» **Information supplied**:
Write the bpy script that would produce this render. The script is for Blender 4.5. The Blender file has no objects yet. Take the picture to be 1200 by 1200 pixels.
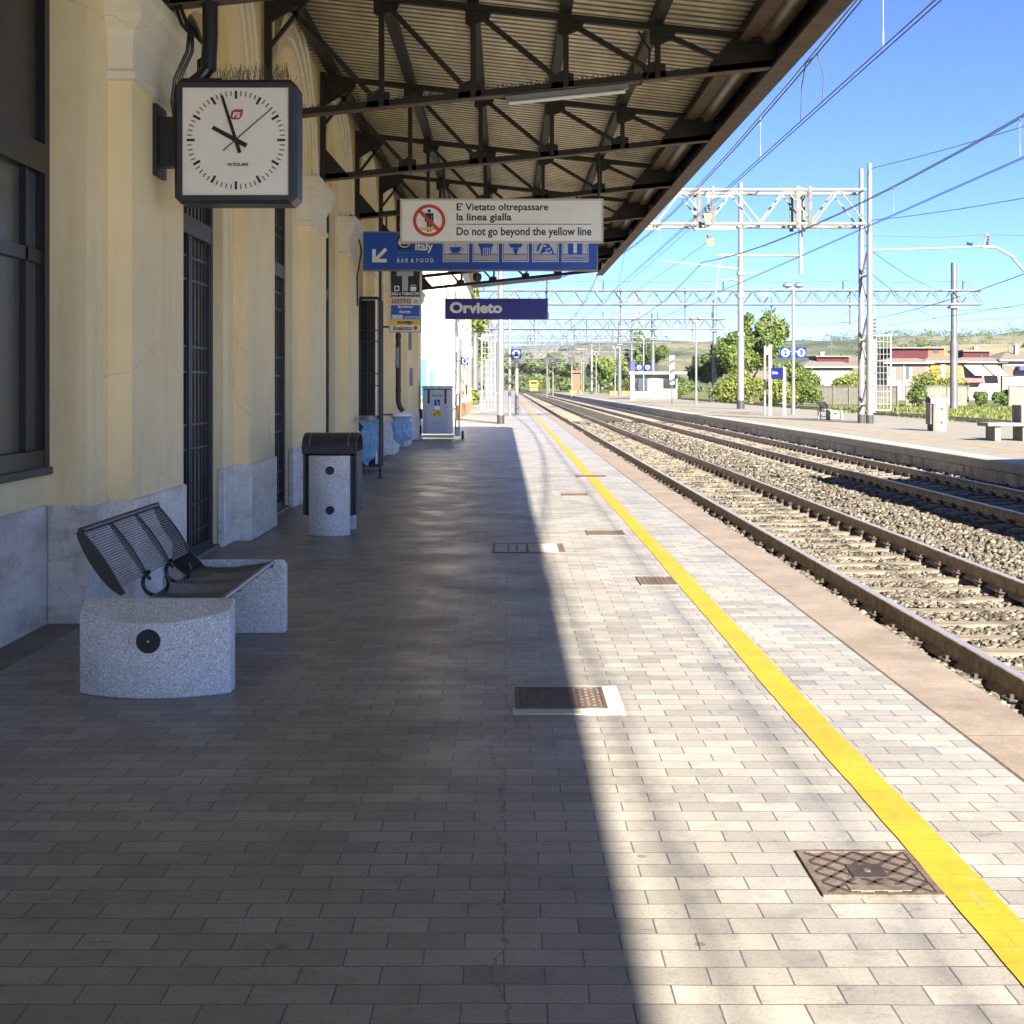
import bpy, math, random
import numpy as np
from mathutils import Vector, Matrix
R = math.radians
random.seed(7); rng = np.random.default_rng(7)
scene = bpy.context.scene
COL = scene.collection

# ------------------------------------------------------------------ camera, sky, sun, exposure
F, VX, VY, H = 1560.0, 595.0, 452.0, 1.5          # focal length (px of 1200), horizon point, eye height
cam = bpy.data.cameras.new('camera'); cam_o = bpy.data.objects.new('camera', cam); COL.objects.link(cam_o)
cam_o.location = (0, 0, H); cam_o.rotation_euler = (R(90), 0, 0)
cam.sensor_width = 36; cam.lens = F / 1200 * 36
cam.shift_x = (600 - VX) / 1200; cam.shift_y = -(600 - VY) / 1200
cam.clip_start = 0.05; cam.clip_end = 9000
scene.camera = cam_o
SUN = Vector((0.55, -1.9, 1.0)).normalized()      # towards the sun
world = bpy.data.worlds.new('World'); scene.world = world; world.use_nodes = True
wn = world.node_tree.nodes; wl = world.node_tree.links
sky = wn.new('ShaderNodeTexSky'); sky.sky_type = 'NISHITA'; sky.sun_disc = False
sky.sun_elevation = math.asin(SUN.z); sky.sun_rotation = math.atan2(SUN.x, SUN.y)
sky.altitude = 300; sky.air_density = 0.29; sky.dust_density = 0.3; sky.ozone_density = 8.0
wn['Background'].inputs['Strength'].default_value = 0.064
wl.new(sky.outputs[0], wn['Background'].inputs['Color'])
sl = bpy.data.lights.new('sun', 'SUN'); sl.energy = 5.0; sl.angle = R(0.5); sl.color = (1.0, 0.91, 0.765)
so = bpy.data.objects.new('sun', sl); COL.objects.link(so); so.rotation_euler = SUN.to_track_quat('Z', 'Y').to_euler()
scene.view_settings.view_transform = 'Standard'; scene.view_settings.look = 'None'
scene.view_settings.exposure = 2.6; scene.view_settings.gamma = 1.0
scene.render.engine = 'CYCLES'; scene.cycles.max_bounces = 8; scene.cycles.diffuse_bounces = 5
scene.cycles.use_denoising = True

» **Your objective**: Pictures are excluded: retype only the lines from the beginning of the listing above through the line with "COL = scene.collection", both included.

» **Completed task**:
Write the bpy script that would produce this render. The script is for Blender 4.5. The Blender file has no objects yet. Take the picture to be 1200 by 1200 pixels.
import bpy, math, random
import numpy as np
from mathutils import Vector, Matrix
R = math.radians
random.seed(7); rng = np.random.default_rng(7)
scene = bpy.context.scene
COL = scene.collection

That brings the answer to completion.